**Supplied information:**

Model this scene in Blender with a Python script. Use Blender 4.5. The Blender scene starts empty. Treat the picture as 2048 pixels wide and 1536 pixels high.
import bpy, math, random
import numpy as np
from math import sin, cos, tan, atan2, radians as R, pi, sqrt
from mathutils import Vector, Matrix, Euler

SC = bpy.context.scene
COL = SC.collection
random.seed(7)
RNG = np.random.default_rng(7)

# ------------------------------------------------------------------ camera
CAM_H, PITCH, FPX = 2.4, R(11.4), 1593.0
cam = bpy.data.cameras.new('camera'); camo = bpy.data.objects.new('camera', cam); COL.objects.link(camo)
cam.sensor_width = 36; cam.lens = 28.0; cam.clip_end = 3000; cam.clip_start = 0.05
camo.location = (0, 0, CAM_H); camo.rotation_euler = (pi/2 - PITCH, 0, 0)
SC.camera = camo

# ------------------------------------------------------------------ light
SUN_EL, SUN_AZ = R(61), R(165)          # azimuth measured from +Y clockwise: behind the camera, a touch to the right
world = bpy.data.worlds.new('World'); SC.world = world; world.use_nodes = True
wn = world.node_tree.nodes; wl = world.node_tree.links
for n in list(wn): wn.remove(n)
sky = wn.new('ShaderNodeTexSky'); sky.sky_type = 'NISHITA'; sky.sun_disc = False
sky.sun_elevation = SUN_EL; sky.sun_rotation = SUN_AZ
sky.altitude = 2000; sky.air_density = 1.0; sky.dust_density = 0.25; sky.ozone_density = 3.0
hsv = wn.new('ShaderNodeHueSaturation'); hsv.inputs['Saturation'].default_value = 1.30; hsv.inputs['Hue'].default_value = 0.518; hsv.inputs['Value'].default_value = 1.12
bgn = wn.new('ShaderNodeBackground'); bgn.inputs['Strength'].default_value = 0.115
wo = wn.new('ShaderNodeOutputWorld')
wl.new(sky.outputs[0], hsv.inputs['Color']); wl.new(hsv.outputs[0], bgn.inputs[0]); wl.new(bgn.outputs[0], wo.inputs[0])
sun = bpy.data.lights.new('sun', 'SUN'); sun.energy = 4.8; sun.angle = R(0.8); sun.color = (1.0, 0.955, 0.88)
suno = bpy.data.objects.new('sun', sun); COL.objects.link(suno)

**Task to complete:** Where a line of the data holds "scene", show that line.

**Result for this task:**
Model this scene in Blender with a Python script. Use Blender 4.5. The Blender scene starts empty. Treat the picture as 2048 pixels wide and 1536 pixels high.
SC = bpy.context.scene